About 10 years ago, my wife and I had just built a house in a new neighbourhood, and our street was about half filled with houses. We were all young couples, some with kids, and we got along really well, having street parties and Halloween and Christmas events. For one holiday weekend, we decided that the 7 houses were all going to chip in and get a bunch of fireworks for the Sunday night, and we would all gather together and light them off in one of the empty lots for the whole neighbourhood. I was in the group of 4 guys who went off to the Fireworks Trailer just outside of town to pick out our artillery. We got a selection of great stuff, a bunch of sparklers, and then I said, “We should get a Burning Schoolhouse.”
We all remember the Burning Schoolhouse, right? The lame little box that we always got growing up, that was part of any fireworks bundle that you purchased. It didn’t do anything but fizzle at the beginning, and then settle into a steady flame, which burned the cardboard housing that looked like a school. It was lame, but as kids, we liked it because who doesn’t like the image of your school burning down when you’re 5 years old? Our street had a lot of small kids, so I suggested we get a Burning Schoolhouse so that they could all sit close and watch one instead of having to be 30 feet away all the time. We all agreed that it was a good idea, and looked for one, but they didn’t have the traditional blue and red Burning Schoolhouse. Instead, they had something called the School On Fire. We assumed this would be the same, but with a different name. It was shaped the same, a small little box with a candle fuse on top like a chimney, with the box painted to look like a brick schoolhouse. It was yellow and brown instead of blue and red, but other than that, looked exactly the same.

As we would soon learn, School on Fire is definitely not the same as the Burning Schoolhouse.

We all gathered with our lawnchairs and coolers in an empty lot across the road at dusk, and then started with the fireworks show. We were about halfway through and we decided it was time for the School on Fire. So we gathered all the kids around the little box, and while they were significantly closer, they were still a safe distance away. Some of the kids were hesitant, and some of the parents were asking if it was safe, and we (me included) were explaining that it just fizzles and burns, and you have to be up close to see it. It’s wasted if you’re not up close, so we were insistent that the kids need to get closer. “Come on guys, you can go right up. It’s ok. It’s safe.”

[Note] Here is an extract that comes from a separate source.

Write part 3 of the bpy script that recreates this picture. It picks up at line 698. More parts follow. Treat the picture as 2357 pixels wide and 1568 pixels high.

So we finally get the kids all settled so that they’re about 4 or 5 feet away, all in a circle around the School on Fire…and then we light it. There were 4 of us standing off behind the kids watching as everything went according to plan…a soft fizzle of sparks that quickly subsided, and then a flame that lit the cardboard on fire. Everything was going according to plan, when all of a sudden…
The School On Fire exploded in what can only be described as a sound akin to a gunshot. Every kid started screaming, moms were scooping up their kids and running away as the kids were crying. It was horrible. The looks on the 4 of our faces must have been quite a picture, with all of our jaws on the ground simultaneously. I was looking directly at the kids when it happened, and the looks of horror on their faces, and the hair being blown back out of one girl’s face still stick with me 10 years later. We spent the rest of the night apologizing over and over.

How guilty do you think we felt after forcing the kids to get closer, only to see this thing explode in their faces? Rest assured, no one was hurt, but it was quite the scene. But in the future, I’ll make sure to stick to the original Burning Schoolhouse.


Any2crds said...

Great story, scary climax, happy ending. There is something to be said about reading the labels. Its funny how things we grew up with that were safe to us are no longer safe do to our own experiences, negative media or change of product (Tinker Toys, Lawn Darts) There is a topic for you).
I believe anyone could have fallen in the same trap. Your situation was an accident and thank ZOD no one was hurt. Its the morons who chose to hold the Roman candles in there hand and point them in the air or at each other. Suffice to say, i have never done it but have witnessed it and i assure you, it is not as safe as one would think. Ive seen first hand how a Roman Candle can malfunction and cause second degree burns.

Anonymous said...

Memory Lane. Haven't thought about the beloved Burning Schoolhouse in many a year. I have a confession however, to make, in the anonymity of this post. Unlike most of you out there, I would sit and watch the Burning Schoolhouse while imagining various teachers I loathed inside burning along with the school. Eerily, this totally added to my enjoyment of the Burning Schoolhouse experience.